:: Directions for this task ::
What follows is a listing. Return every line of it exactly.
— begin Stored data —
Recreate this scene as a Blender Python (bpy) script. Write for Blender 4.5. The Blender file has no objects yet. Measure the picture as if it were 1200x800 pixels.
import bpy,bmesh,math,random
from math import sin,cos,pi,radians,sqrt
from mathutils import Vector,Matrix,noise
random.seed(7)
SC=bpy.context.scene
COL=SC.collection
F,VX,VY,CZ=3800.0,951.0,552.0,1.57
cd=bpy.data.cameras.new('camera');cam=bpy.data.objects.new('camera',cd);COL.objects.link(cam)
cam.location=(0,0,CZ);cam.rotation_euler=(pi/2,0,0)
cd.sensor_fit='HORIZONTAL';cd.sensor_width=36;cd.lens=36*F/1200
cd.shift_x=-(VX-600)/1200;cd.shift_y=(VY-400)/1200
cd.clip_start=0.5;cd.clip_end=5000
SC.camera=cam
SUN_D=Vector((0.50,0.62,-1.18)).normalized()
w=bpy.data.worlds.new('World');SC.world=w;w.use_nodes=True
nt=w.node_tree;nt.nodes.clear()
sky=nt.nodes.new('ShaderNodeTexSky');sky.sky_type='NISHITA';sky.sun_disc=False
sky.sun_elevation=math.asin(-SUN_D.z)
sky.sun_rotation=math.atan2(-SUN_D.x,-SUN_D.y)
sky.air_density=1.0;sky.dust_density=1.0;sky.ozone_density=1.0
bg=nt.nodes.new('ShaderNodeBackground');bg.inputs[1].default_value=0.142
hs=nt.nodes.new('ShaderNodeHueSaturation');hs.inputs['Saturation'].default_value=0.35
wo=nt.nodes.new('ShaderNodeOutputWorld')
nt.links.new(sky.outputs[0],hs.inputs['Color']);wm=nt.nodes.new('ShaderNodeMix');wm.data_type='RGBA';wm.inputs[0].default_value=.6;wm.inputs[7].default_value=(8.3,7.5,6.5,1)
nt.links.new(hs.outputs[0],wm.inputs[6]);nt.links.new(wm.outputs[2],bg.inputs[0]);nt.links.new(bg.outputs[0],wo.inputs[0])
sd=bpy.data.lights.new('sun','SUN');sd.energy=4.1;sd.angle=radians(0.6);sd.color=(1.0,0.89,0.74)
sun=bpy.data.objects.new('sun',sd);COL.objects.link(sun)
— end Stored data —
:: Result of the task ::
Recreate this scene as a Blender Python (bpy) script. Write for Blender 4.5. The Blender file has no objects yet. Measure the picture as if it were 1200x800 pixels.
import bpy,bmesh,math,random
from math import sin,cos,pi,radians,sqrt
from mathutils import Vector,Matrix,noise
random.seed(7)
SC=bpy.context.scene
COL=SC.collection
F,VX,VY,CZ=3800.0,951.0,552.0,1.57
cd=bpy.data.cameras.new('camera');cam=bpy.data.objects.new('camera',cd);COL.objects.link(cam)
cam.location=(0,0,CZ);cam.rotation_euler=(pi/2,0,0)
cd.sensor_fit='HORIZONTAL';cd.sensor_width=36;cd.lens=36*F/1200
cd.shift_x=-(VX-600)/1200;cd.shift_y=(VY-400)/1200
cd.clip_start=0.5;cd.clip_end=5000
SC.camera=cam
SUN_D=Vector((0.50,0.62,-1.18)).normalized()
w=bpy.data.worlds.new('World');SC.world=w;w.use_nodes=True
nt=w.node_tree;nt.nodes.clear()
sky=nt.nodes.new('ShaderNodeTexSky');sky.sky_type='NISHITA';sky.sun_disc=False
sky.sun_elevation=math.asin(-SUN_D.z)
sky.sun_rotation=math.atan2(-SUN_D.x,-SUN_D.y)
sky.air_density=1.0;sky.dust_density=1.0;sky.ozone_density=1.0
bg=nt.nodes.new('ShaderNodeBackground');bg.inputs[1].default_value=0.142
hs=nt.nodes.new('ShaderNodeHueSaturation');hs.inputs['Saturation'].default_value=0.35
wo=nt.nodes.new('ShaderNodeOutputWorld')
nt.links.new(sky.outputs[0],hs.inputs['Color']);wm=nt.nodes.new('ShaderNodeMix');wm.data_type='RGBA';wm.inputs[0].default_value=.6;wm.inputs[7].default_value=(8.3,7.5,6.5,1)
nt.links.new(hs.outputs[0],wm.inputs[6]);nt.links.new(wm.outputs[2],bg.inputs[0]);nt.links.new(bg.outputs[0],wo.inputs[0])
sd=bpy.data.lights.new('sun','SUN');sd.energy=4.1;sd.angle=radians(0.6);sd.color=(1.0,0.89,0.74)
sun=bpy.data.objects.new('sun',sd);COL.objects.link(sun)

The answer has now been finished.